En l'espèce, la commune de Tracy-sur-Loire avait conclu un marché de travaux publics avec la société Merlot TP pour l'aménagement d'une place. Compte tenu du faible nombre d'habitants (moins de 1.000) ainsi que de l'insuffisance des compétences de la commune pour assurer techniquement et juridiquement cette opération, la maîtrise d'œuvre a été confiée à l'Etat. Cependant, des désordres sont apparus au niveau de la chaussée de cette place. La commune a donc saisi le tribunal administratif de Dijon afin d'engager la responsabilité de l'Etat-maître d'œuvre, de la société attributaire ainsi que de la société Esportec qui avait fourni un matériel de stabilisation des sols. Les premiers juges ont seulement reconnu la responsabilité de l'Etat et l'ont condamné à hauteur de 17.250 euros. Insatisfaite de ce jugement, la commune a décidé de faire appel devant la cour administrative d'appel (CAA) de Lyon, qui l'a annulé sans toutefois faire droit à ses prétentions. La collectivité a donc formé un pourvoi en cassation devant le Conseil d'Etat.

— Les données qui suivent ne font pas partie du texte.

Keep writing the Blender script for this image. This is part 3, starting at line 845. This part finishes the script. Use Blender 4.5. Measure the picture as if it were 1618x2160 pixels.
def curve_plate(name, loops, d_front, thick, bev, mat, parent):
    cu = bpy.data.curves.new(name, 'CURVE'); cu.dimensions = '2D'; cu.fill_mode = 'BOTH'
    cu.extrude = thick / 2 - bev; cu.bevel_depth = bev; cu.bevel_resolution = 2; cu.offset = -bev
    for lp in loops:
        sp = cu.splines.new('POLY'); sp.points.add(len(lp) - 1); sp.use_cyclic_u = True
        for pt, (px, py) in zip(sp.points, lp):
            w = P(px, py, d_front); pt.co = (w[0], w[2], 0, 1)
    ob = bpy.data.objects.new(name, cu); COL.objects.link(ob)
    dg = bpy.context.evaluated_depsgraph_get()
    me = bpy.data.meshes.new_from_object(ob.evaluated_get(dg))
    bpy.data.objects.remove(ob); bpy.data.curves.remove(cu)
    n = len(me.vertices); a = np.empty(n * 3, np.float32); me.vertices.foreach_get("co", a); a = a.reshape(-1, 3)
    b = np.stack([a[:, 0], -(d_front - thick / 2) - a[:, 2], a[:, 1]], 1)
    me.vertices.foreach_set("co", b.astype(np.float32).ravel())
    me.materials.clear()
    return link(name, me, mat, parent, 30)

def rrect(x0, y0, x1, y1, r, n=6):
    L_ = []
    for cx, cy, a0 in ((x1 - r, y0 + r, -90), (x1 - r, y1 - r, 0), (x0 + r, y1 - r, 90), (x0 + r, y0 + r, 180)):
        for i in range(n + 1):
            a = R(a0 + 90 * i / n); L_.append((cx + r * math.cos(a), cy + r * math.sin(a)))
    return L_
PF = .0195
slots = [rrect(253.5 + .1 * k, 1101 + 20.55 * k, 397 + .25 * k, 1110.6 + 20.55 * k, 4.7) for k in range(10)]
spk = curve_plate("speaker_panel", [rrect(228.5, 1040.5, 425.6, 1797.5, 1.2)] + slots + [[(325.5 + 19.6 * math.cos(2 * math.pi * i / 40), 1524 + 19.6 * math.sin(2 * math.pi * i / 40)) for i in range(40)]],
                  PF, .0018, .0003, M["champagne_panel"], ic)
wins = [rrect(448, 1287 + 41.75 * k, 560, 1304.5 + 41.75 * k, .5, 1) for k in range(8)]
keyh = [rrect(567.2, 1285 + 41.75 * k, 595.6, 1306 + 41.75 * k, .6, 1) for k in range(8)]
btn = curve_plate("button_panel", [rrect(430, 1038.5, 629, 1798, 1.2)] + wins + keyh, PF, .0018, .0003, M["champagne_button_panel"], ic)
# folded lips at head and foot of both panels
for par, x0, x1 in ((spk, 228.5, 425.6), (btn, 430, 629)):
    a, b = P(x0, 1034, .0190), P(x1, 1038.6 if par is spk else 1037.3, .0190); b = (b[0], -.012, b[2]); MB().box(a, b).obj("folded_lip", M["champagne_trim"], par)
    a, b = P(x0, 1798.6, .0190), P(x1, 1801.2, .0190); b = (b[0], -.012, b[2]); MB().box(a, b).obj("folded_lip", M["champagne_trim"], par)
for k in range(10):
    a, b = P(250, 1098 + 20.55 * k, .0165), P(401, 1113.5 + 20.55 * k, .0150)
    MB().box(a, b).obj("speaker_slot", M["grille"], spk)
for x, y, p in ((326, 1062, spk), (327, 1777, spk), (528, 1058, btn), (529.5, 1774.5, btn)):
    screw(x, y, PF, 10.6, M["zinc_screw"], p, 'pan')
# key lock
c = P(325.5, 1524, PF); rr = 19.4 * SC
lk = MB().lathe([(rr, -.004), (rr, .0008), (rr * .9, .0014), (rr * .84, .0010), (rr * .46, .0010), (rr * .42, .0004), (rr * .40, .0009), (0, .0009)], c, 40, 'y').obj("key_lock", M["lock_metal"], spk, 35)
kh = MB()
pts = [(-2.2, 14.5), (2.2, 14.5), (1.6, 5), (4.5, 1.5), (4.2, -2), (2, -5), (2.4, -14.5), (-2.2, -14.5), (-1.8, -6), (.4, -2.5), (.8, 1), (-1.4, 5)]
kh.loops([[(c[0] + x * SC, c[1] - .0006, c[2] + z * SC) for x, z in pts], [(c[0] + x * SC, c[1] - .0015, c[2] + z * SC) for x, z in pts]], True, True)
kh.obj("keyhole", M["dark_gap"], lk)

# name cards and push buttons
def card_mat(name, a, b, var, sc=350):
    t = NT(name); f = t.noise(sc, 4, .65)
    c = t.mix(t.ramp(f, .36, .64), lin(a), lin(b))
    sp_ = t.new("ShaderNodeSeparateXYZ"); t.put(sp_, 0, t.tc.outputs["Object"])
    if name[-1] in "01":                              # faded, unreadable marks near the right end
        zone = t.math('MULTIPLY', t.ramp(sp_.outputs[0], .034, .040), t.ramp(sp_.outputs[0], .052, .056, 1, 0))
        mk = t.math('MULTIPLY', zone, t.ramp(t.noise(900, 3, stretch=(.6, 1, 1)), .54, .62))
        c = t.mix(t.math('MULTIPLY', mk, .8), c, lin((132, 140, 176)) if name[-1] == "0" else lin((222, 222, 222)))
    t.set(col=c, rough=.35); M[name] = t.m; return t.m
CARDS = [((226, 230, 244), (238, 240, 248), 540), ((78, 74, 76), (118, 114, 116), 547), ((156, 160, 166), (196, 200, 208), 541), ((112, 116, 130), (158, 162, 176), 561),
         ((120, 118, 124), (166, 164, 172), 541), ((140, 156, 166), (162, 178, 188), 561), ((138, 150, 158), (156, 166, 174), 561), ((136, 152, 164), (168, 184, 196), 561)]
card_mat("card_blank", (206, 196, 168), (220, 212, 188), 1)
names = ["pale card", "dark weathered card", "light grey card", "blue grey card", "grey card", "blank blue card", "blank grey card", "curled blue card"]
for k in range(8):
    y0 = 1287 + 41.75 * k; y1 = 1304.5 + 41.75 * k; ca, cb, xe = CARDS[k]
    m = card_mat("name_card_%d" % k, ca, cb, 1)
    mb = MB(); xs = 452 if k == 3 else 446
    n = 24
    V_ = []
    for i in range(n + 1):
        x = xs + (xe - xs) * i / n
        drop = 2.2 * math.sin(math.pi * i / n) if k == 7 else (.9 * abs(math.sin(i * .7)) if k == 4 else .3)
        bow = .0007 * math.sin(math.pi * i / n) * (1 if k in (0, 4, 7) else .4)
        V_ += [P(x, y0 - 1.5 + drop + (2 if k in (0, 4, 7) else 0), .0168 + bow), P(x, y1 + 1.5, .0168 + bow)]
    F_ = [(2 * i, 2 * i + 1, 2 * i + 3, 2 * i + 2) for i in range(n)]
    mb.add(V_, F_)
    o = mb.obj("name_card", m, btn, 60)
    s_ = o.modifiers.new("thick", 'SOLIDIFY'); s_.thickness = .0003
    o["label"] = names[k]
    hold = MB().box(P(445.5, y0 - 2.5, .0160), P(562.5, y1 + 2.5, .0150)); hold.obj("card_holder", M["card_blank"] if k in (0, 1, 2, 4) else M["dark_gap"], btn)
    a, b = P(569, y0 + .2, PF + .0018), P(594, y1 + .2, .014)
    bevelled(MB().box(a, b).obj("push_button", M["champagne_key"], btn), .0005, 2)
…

Responsabilité du fournisseur et incompétence des juridictions administratives

La CAA avait annulé le jugement des juges du fond en ce qu'il avait examiné la responsabilité de la société Esportec. Cette dernière avait fourni à la société attributaire un produit qui selon la commune n'était pas adapté aux travaux commandés. Sans la retenir, le tribunal administratif avait statué sur cette responsabilité. Les juges d'appel ont cependant sanctionné cette démarche. En effet, ils ont rappelé que les fournisseurs étaient liés par un contrat de droit privé aux sociétés auxquelles ils procurent des matériaux. Sont donc compétentes les juridictions de l'ordre judiciaire pour connaître des litiges relatifs à des contrats de fourniture, quand bien même ils auraient été conclus dans le cadre d'un marché de travaux publics.
Le Conseil d'Etat a confirmé l'arrêt d'appel sur ce point. Il a également rappelé que seules les qualités de sous-traitants et de fabricants pouvaient entraîner une responsabilité solidaire. En l'espèce, les dispositions de l'article 1792-4 du Code civil ne pouvaient donc s'appliquer puisque le matériau en cause ne pouvait être qualifié "d'ouvrage, d'une partie d'ouvrage ou d'un élément d'équipement conçu et produit pour satisfaire, en état de service, à des exigences précises et déterminées à l'avance".

Responsabilité décennale du constructeur et responsabilité contractuelle du maître d'œuvre

En appel, les juges avaient refusé d'engager la responsabilité de la société attributaire, les désordres constatés ne compromettant pas "la solidité de l'ouvrage, dans sa généralité". La Haute Juridiction administrative a cependant infirmé cette position, les vices relevés ne devant pas être examinés de manière générale. Cette erreur de droit justifie notamment l'annulation de l'arrêt de la CAA.
En outre, la commune souhaitait engager la responsabilité de l'Etat, ici maître d'œuvre, pour manquement à son devoir de conseil. Elle lui reprochait notamment de ne pas l'avoir informée qu'elle ne pourrait plus réclamer de pénalités de retard une fois le décompte général devenu définitif. Si la CAA avait estimé que la commune, en sa qualité de maître d'ouvrage, devait veiller à la présence de telles pénalités, les juges de cassation ont été plus compréhensifs avec elle au regard de ses moyens. Ils considèrent que les juges d'appel ont inexactement qualifié les faits et annule également pour cette raison l'arrêt de la CAA. L'affaire a été renvoyée devant la CAA de Lyon.